Cathedral Grove: This is just after Port Alberni, a huge stand of old-growth forest along the highway. We took the interpretive paths around and were astounded at the size of the trees, which is pretty much a mandatory reaction. Some of these trees were 300 years old back when Columbus was kicking. There was one with a big split in it that you could stand in, and there were odd lime green fungi growing in there so we didn't hang around. There was also an alder about 400 times the size of an alder on the east coast, sticking its long languid limbs out over a river, so we sat in it. Most of the highway wound through stands of enormous trees like this so it was a really nice trip up to...

Port Hardy: we drove here after Tofino. It took us a little while and most of the trip went through very rural mountainous areas, plus it was raining and foggy so whatever views there were you couldn't see. Frankly I was wondering what sort of town we would find at the end of this trip; whatever it was, I thought, would have not much but loggers, fisherman and Natives. And for the most part, you know, I was right, but it was also a lot more than that. For one thing: this is where my mother spent five years, on and off, back when she was in her twenties, before I was born; for another, it's where I was conceived. To name a few others: we got to know some of her old friends, the ones who hadn't left long ago, and we stayed there just long enough (4 days) to get a feel for the place. It was sunny most of the time we were there, and for those of you who know that end of the island, its a rare occurence. I turned 19 there and went out drinking twice, playing pool both times (I'm getting better!) and generally having a grand time, the kind of grand time you can have in bars where there are no reputations to uphold (except that of being a dive) nor presumptuous clientele to cater to. It seems a lot like Cape Breton, that end of the island, an economy based on natural resources (while ours is dying, North Van Island's is still kicking), the kind of people who live in small communities like that, and the beautiful scenery half-ravaged by humans.

Nanaimo: after a lengthy stay in P. Hardy, we stayed here a night. Mat and I wandered around the sunny town, me searching for the perfect magnolia tree. We saw lots of tugboats and scrappy little watercraft, and then found an old closed museum, where Mat tried to push an old train cart off the track bit it was kept on. It didn't fall for it. Then we were followed suspiciously by a pseudo-Pete character (not like you Gielen, this guy was creepy) until we veered off onto a side street, and then we crossed Terminal Ave. again and made our way up the hill to the Old Village Quarter or some other tourist-y name. This is where we stumbled upon an art gallery opening, and wandered in to enjoy the free wine and, uh, art.

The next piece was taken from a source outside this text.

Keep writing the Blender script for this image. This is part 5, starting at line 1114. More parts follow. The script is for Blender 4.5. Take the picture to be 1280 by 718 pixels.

After this we walked until I found a rhododendron to put in my hair, and we took pictures by a parking lot enclosed by yellow flowers of some sort.

So then we took the morning ferry back this morning, and I got back to Whistler around noon, feeling very out of place. It's odd to leave your home-town for a week--just long enough to miss some things, not long enough to feel like you've really left.

Has anyone played Disc Golf (or Frisbee Golf)? I want to find courses back home on CB. I played today, a very extreme course involving a lot of uphill climbing and run-ins with trees. But that's Whistler for you.